Do It Day Marketing

My experience working on the Amnesty International challenge at Do It Day

By Sam Inshassi, Copywriter

November 15, 2016 | 4 min read

When I was asked to participate in The Drum’s Do It Day, I was beyond thrilled. Aside from the day-off-from-work perk, the opportunity to do social activism is a huge win. And when I was assigned to work on Amnesty International, it almost felt like kismet.

Ad in Times Square

Ad in Times Square

The challenge Amnesty posed on Plan It Day was to change the perception of refugees in the US. Both the UK and US received this challenge, but with an interesting difference.
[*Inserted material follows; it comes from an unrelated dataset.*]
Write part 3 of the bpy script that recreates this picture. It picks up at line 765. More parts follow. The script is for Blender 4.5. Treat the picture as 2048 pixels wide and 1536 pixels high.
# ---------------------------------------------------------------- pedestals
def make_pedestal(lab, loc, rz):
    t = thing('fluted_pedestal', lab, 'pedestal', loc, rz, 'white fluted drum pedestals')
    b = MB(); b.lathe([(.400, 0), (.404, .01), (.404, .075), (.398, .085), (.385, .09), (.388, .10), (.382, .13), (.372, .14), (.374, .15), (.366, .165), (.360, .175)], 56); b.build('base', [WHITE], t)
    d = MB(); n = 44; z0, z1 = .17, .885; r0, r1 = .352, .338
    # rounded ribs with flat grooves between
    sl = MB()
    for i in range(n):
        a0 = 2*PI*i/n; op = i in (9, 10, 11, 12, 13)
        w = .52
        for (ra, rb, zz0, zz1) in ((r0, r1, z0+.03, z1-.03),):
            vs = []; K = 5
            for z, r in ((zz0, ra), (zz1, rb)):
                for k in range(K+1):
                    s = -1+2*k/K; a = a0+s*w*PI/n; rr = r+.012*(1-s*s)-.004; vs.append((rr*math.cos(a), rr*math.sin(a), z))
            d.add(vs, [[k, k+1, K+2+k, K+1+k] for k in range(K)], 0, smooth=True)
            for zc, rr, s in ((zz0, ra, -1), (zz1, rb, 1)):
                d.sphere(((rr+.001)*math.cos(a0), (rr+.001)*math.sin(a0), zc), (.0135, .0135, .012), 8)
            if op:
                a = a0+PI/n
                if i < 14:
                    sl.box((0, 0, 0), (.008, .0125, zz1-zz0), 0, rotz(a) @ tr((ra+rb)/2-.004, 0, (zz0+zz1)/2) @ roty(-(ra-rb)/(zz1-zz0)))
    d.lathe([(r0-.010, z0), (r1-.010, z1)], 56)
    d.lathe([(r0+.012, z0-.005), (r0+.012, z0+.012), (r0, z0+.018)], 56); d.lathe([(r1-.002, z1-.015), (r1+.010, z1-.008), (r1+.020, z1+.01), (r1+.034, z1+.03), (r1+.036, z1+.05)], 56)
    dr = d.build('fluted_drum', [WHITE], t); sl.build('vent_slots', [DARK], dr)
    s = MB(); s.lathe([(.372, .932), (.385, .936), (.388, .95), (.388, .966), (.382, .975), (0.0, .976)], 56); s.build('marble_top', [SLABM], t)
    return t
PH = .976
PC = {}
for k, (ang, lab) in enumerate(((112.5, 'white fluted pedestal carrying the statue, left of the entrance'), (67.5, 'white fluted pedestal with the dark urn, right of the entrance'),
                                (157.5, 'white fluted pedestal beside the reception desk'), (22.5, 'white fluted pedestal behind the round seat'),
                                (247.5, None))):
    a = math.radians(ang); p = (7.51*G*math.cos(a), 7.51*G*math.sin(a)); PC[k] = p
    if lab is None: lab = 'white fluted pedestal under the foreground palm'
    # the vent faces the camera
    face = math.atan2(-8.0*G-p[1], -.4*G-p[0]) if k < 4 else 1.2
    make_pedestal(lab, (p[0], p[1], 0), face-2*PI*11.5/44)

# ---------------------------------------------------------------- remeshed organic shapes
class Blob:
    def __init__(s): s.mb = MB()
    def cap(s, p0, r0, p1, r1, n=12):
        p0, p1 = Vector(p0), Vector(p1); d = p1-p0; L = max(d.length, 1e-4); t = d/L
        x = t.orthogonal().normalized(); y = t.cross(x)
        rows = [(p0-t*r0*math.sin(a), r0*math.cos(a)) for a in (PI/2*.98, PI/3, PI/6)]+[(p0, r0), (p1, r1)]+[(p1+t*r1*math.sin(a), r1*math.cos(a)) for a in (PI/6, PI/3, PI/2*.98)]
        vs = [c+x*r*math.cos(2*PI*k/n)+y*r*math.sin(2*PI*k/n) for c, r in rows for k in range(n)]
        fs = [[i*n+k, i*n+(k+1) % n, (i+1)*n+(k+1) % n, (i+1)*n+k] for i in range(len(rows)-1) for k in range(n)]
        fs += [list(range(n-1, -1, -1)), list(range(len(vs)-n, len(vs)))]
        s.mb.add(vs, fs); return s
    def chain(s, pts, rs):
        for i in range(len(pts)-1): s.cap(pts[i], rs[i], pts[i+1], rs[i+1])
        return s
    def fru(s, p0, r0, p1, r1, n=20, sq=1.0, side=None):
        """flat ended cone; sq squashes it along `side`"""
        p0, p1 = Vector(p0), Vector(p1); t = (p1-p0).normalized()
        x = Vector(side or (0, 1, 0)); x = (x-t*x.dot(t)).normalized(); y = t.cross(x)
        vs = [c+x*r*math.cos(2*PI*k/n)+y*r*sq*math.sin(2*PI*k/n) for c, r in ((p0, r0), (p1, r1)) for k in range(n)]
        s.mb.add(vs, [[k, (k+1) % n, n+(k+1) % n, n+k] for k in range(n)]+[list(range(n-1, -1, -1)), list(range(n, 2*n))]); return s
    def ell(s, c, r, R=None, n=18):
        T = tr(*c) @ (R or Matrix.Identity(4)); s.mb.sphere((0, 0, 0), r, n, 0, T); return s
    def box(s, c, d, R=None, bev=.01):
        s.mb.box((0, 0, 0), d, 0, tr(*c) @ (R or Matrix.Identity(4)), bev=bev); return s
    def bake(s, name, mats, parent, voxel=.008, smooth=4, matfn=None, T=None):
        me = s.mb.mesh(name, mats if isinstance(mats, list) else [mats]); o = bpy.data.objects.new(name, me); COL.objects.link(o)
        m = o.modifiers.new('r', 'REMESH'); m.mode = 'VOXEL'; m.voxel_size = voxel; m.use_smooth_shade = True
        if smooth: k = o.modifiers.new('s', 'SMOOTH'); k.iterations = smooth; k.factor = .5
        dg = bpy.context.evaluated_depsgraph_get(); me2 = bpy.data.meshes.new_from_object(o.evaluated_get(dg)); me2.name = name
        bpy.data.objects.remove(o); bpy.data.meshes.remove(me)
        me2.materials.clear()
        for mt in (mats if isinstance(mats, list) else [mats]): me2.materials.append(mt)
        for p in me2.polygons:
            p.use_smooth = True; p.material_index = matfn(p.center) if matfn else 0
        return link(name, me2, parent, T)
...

In the UK, refugees are perceived as an economic burden, a perception that is relatively easy to combat, since it is a rational argument—as opposed to an emotional one—and there are concrete facts available to rebut this misconception. In the US, however, the general perception is fear, grounded in ignorance and lack of exposure to anything more than mass-media consumption.

As a first generation Arab-American who’s had first-hand exposure to the struggles of refugees and immigrants, this cause was close to my heart and, as such, I brought a lot of experience and insight to the table when brainstorming. But I wasn’t alone. One of my team members was a Turkish immigrant, and another was an American military brat who spent most of his childhood in Saudi Arabia. I was scratching my head, thinking, “They did this on purpose.”

So, with a dream team like that, you would think we’d be bleeding with ideas. Nay! We found ourselves stalled in political fermentation, talking in circles for hours. We knew too much. We knew what wasn’t working, and our own frustrations, seeing “empathy porn” on our social media feeds that amount to nothing, knowing all the facts and figures that fall on deaf ears, and feeling that there is just no way to really connect. We talked about how we, ourselves, have difficulty empathizing with our target audience, not understanding how certain people can support certain things, and what they see. And as we brainstormed, we thought a lot about Big Data. We thought about how little cookies dropping crumbs all over the Internet make it impossible to ever have a truly objective worldview. Your social media feed tells you what you want to hear, because it is curated with people and posts that agree with your viewpoints. Even Google gives you search listings based on predictive technology, on what it thinks you want. We worried that anything we put out into the digital stratosphere would never reach the people we want it to reach. So all our thoughts involved going out into the streets, offline, and face to face with Middle America; ideas that we knew needed time and money, and were too big for Do It Day.

We hit an impasse, and were starting to panic. Time was almost up and we didn’t have a single idea to pitch. It was truly the hardest thing I’d ever done professionally—the irony of which was not lost on me. We ultimately focused everything we knew and put together an idea that was really exciting for both us and the client, but admittedly still far-fetched to execute. So we didn’t win.

Weeks later, as I thought about Do It Day coming up, when I would support the other team in executing their idea, it hit me. Data is not the enemy. Maybe I don’t know how to reach Middle America, but there are experts that do. The same stale cookies that frustrated us can be used to our advantage, and no matter what message we want to send, we can make sure that the people who need to hear it, will.